Hacker News new | ask | show | jobs
by pkolaczk 3420 days ago
Even on a single core, there are several copies in different cache layers and synchronizing them is done by sending asynchronous messages. Sure, in that one particular edge case when the threads are sharing a core you're right, but this is not a typical scenario for multi-threaded applications. Most of the time for high multi-threaded performance you want exactly opposite - one thread per core and pinning threads to cores. And if you don't do anything, you can never be sure if your threads run on the same core or not and you should assume the worst.

> And it's mostly software design that initiates the slowdowns, not the CPU.

This is quite vague statement and I'm not sure what you really meant here. Software written using a simplified abstraction model (e.g. flat memory with stuff shared between threads, ordered sequential execution) much different than the way how CPU really works (hierarchical memory, out-of-order execution, implicit parallelism etc.) is very likely to cause "magic" slowdowns. See e.g. false-sharing.

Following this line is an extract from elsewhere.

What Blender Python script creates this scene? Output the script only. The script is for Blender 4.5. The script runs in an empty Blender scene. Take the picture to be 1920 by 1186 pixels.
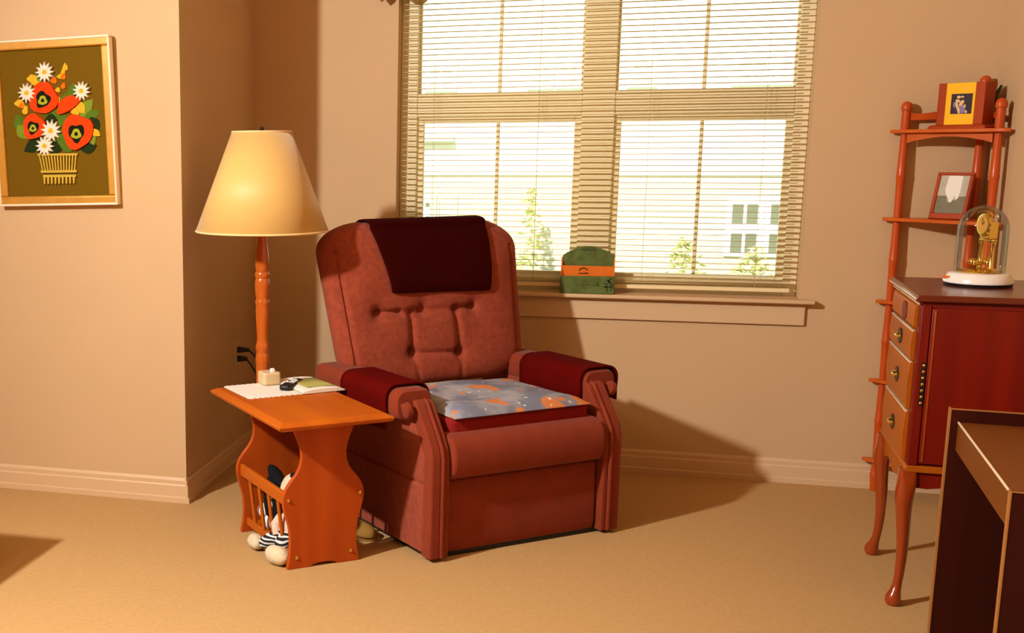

Also algorithms designed around the concept of shared mutability do not scale. Sure, you may hide some of the problems with reordering, out-of-order, etc. To some degree it will help, but not when you go to scale of several thousands cores in a geographically distributed system.

1 comments

> See e.g. false-sharing.

It's also an effect of a badly written software, not something that is constantly present in the CPU execution. You based the claim to which I've replied on "sharing is illusory", "if two threads" and "the CPU deals with it" like it's necessary to happen all the time in the CPU as soon as the threads exist and they access the same data.

> when you go to scale of several thousands cores in a geographically distributed system.

There you are not describing "a CPU" (as in, the thing that's in the CPU slot of the motherboard) which is all I discussed, and I'm not interested in changing the topic.